I'm pretty sure any Republican candidate is equally bad. Given that the President doesn't have the power to make the sort of sweeping changes that all of the candidates are promising to make and given their usual hatred of the poor and worship of the wealthy, I imagine that Gingrich, Romney, Perry or any of the others would follow the "trickle down" theory, give more tax breaks to the rich and fewer opportunities to the impoverished. The "economy" would continue to get better for those on top and worse for the working class who will be forced more and more to compete with one another for fewer decent jobs.

Anonymous said...

I find it ironic that Newt is now the darling of the teabaggers. I seem to remember early on, when he first announced his candidacy, they considered him as useless, a member of the "career politicians" they were outspokenly against.
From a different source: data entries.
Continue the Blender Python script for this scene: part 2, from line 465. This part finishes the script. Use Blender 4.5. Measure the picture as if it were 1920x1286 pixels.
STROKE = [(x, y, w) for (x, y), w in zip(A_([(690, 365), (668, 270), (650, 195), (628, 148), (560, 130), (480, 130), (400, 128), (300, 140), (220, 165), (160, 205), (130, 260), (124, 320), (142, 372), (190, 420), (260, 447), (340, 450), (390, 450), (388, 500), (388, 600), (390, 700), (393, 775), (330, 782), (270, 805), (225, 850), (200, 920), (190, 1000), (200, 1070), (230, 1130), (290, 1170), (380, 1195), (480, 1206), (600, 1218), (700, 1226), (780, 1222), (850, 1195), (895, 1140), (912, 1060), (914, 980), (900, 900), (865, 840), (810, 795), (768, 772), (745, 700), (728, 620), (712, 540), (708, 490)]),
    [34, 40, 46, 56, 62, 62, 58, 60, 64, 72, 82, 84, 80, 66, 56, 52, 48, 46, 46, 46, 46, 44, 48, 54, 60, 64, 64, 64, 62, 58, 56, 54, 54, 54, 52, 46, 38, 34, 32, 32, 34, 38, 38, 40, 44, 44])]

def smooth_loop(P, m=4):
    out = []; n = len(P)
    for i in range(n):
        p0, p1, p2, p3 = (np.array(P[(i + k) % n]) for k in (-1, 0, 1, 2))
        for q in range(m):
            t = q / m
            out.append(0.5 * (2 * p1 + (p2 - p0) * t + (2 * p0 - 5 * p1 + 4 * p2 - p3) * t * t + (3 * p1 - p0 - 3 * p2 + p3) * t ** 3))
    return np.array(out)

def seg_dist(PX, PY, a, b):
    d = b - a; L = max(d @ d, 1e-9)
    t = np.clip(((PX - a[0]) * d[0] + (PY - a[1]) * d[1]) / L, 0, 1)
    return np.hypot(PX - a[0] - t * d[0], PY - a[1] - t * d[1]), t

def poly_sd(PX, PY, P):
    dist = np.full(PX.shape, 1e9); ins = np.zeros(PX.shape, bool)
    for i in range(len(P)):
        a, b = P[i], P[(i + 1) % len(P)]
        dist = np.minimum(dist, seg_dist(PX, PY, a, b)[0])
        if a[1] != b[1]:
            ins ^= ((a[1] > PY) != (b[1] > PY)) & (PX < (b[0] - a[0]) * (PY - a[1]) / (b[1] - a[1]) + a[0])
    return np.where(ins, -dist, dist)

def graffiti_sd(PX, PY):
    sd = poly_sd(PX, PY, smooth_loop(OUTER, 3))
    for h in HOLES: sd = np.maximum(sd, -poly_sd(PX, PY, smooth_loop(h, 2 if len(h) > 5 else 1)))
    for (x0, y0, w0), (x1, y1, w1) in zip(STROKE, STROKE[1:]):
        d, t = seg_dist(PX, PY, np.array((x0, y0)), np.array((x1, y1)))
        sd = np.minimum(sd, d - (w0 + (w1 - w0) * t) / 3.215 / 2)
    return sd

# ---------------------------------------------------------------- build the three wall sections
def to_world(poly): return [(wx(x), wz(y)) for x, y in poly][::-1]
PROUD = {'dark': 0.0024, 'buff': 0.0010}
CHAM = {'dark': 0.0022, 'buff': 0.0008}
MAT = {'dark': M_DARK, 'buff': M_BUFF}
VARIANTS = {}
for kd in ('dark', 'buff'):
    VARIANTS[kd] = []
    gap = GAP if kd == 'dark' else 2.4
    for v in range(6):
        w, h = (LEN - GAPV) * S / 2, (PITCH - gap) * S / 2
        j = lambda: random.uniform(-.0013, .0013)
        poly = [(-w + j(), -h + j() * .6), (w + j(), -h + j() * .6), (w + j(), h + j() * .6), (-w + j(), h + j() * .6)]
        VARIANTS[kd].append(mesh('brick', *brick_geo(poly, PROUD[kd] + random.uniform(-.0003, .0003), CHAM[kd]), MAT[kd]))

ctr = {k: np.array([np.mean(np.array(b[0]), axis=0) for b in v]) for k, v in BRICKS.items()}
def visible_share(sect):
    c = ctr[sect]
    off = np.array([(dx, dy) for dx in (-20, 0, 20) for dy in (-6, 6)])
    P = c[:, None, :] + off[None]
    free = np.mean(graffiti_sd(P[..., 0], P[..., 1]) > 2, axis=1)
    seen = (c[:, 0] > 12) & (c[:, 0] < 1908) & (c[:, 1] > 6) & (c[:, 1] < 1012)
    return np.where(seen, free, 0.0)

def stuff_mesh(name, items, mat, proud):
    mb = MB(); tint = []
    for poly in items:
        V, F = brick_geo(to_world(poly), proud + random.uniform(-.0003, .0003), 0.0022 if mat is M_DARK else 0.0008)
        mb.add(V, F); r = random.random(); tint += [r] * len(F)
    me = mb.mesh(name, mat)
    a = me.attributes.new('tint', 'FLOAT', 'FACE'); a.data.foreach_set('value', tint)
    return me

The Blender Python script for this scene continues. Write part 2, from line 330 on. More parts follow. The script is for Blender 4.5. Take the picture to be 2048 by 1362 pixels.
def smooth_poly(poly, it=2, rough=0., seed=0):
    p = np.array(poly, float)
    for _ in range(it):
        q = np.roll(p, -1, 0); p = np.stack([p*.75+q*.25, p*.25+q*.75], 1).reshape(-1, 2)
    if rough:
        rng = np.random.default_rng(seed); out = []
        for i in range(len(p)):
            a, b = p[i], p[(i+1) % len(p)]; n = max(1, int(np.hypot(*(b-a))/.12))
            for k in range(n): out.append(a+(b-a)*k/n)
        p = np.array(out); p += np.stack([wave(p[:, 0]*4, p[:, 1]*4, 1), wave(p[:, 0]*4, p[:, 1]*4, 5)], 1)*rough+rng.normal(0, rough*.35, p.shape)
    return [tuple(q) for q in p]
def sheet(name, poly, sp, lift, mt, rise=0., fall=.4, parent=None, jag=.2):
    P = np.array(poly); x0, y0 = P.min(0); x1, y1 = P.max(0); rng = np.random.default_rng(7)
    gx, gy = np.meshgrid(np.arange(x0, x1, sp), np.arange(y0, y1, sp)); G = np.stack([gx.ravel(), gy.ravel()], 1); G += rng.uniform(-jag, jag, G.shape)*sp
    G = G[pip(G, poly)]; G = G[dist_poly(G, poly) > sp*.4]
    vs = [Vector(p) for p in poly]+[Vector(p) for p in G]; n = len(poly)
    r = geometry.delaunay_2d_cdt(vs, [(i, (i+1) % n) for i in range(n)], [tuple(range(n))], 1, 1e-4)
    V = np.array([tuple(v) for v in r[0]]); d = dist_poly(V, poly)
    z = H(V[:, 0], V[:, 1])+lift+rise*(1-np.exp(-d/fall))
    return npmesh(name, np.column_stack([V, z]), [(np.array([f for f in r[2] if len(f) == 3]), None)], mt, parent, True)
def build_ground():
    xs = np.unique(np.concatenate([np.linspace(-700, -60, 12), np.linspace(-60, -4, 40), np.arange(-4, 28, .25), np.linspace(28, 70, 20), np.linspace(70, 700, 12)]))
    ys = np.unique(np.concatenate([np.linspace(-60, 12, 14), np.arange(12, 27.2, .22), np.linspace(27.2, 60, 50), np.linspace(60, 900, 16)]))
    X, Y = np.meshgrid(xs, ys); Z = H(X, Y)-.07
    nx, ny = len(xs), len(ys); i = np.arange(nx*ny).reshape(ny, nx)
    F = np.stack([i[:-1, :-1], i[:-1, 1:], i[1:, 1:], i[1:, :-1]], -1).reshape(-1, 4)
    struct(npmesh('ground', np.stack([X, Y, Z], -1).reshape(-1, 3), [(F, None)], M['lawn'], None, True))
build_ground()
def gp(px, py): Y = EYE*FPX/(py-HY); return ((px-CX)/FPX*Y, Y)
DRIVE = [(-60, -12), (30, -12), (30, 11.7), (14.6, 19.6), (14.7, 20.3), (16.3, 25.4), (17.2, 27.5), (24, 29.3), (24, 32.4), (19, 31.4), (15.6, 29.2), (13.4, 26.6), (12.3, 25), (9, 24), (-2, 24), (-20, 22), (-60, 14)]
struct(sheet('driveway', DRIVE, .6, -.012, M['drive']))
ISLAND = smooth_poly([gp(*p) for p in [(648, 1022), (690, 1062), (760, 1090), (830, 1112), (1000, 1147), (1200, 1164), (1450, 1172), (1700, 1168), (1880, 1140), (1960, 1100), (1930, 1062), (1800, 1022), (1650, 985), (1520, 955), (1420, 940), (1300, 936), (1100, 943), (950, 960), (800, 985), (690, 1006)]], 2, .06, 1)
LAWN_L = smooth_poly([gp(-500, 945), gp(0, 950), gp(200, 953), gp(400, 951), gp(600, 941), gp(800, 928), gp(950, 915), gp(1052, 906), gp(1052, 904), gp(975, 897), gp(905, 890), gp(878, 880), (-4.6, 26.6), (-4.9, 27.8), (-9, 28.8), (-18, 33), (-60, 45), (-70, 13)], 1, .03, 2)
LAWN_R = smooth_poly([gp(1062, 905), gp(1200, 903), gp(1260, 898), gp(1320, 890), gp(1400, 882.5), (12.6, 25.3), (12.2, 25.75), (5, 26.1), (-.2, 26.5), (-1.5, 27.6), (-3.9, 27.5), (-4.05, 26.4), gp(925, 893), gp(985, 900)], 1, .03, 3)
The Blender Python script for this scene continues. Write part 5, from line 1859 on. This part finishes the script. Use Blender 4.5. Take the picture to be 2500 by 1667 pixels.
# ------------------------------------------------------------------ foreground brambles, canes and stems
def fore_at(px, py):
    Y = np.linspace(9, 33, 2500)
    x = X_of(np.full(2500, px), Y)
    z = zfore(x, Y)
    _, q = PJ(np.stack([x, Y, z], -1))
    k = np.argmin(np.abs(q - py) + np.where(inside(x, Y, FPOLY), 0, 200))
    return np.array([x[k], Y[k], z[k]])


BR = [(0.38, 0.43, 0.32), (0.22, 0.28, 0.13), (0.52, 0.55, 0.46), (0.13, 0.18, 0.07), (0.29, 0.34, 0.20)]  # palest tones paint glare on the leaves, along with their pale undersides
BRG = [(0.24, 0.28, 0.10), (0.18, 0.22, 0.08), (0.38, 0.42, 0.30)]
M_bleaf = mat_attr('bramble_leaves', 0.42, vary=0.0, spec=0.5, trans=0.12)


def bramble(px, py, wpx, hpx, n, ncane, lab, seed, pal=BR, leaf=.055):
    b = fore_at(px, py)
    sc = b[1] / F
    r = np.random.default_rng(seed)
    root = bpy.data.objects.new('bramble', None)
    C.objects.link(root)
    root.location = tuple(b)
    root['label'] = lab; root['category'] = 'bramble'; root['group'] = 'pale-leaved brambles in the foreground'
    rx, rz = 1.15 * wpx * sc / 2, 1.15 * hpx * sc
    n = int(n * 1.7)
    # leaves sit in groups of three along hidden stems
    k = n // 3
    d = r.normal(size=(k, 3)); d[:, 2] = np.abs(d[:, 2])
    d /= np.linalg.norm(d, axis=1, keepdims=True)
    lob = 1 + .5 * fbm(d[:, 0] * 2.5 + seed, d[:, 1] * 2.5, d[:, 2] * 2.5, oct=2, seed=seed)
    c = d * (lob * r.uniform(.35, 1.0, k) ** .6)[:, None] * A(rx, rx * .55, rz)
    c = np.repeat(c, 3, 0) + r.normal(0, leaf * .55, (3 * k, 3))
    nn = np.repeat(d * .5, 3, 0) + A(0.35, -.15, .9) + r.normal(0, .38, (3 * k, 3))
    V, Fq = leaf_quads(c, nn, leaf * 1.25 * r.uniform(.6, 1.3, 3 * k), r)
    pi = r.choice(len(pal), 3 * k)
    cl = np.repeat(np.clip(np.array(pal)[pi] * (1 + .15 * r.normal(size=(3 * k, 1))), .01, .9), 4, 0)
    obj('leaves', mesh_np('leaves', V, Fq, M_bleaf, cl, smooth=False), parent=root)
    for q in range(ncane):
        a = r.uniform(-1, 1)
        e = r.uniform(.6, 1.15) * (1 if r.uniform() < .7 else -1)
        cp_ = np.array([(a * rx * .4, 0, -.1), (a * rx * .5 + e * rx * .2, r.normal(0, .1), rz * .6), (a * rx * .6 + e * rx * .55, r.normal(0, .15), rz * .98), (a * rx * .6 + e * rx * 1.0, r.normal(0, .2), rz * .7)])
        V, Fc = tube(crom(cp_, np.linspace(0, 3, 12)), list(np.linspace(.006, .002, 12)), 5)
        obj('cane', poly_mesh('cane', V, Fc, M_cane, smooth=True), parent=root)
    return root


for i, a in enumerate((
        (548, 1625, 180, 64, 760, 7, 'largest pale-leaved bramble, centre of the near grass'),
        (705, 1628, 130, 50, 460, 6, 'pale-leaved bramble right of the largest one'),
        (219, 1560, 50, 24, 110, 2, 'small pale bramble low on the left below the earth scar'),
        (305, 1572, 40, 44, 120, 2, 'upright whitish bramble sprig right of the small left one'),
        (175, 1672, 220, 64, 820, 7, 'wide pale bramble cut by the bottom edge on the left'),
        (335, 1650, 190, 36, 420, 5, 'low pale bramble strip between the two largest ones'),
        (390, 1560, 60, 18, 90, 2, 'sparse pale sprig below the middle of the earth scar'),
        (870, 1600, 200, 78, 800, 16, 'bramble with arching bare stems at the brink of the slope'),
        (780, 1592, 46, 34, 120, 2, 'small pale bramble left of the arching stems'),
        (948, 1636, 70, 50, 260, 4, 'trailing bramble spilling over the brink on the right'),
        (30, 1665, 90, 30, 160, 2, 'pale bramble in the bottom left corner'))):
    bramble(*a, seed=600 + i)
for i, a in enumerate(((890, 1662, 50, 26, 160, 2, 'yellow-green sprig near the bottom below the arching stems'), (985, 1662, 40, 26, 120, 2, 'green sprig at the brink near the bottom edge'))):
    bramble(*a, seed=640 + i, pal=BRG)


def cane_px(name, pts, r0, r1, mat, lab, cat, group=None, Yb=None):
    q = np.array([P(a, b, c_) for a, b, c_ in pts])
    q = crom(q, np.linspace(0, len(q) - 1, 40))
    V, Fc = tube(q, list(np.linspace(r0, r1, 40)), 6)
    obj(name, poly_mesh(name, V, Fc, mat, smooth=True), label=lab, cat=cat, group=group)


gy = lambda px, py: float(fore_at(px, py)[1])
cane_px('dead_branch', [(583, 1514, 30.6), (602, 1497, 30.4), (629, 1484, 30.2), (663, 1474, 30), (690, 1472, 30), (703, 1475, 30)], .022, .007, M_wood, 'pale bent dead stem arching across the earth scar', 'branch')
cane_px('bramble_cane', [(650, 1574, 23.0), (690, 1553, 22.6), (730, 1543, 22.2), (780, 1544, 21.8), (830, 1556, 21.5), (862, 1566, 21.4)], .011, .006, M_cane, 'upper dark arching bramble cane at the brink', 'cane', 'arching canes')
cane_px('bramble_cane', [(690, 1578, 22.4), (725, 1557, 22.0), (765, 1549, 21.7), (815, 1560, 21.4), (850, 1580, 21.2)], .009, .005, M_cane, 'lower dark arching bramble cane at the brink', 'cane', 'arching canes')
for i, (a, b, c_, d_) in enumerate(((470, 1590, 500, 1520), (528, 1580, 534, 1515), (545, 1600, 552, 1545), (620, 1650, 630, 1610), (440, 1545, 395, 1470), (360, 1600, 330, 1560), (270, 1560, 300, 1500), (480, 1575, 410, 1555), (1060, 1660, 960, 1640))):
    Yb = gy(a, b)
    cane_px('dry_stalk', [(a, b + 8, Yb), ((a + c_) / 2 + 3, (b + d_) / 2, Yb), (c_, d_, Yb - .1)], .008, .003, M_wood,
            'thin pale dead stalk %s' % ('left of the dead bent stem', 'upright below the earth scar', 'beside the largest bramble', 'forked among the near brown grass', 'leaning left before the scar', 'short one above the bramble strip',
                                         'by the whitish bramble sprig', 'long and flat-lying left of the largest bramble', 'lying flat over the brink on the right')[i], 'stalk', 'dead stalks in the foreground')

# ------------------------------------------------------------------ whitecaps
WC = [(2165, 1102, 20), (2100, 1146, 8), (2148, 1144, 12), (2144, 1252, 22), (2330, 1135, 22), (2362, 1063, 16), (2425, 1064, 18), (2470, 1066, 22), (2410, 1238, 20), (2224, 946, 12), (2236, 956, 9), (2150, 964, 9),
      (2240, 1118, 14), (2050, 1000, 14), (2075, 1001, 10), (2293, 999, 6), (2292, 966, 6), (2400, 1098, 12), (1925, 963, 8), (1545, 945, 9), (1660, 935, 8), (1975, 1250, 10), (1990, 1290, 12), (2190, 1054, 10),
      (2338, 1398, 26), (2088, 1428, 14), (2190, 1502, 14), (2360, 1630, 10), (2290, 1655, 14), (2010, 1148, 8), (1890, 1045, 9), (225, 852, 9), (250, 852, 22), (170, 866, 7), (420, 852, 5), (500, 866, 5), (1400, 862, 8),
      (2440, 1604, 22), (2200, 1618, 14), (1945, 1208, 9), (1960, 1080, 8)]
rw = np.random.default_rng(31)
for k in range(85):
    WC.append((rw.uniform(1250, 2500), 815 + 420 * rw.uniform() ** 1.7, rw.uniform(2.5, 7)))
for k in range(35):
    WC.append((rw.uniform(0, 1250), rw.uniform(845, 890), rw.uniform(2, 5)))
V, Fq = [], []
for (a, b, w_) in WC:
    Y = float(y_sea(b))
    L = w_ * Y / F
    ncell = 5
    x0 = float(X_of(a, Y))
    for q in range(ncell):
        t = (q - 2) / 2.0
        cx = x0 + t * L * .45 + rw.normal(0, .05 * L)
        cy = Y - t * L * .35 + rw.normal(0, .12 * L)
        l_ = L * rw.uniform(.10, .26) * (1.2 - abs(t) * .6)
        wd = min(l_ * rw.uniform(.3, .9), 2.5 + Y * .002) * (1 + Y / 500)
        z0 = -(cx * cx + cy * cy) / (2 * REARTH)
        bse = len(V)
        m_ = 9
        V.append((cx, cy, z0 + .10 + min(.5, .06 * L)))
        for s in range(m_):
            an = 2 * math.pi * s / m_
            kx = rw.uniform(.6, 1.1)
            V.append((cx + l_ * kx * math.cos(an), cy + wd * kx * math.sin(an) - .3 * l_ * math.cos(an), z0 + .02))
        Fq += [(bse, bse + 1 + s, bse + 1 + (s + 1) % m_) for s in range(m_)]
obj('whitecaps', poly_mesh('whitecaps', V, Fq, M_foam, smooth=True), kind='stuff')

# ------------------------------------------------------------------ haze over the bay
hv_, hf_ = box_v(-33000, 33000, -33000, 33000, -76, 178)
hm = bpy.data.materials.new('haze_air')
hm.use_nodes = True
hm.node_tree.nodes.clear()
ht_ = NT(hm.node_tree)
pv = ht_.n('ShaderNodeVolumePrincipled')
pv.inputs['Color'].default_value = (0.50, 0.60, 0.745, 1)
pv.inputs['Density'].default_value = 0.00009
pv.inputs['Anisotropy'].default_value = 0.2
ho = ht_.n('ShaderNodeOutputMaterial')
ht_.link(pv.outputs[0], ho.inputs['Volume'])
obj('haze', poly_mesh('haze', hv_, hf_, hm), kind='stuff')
Now that all of their other "darlings" have shown themselves to be little better than retarded jackasses, he's their current "great white hope". It says little for their either their sense of loyalty or their intelligence.

Samuel Wilson said...

I can't dispute your analysis, but many Republicans clearly fear that Gingrich would go off the rez, so to speak, depending on what idea popped into his head next. As for your second point, Romney has been attacking Gingrich as a "career politician," even though Romney held elective office more recently than Gingrich has. Gingrich has answered that Romney would have been as much a career politician had he not lost a Senate election to Ted Kennedy, but Romney now says losing that race was the best thing that could have happened to him. Meanwhile, if the latest polls out of Iowa are credible, at least some of the TPs are finally coming over to Ron Paul -- which may only reconfirm your point about their fickleness.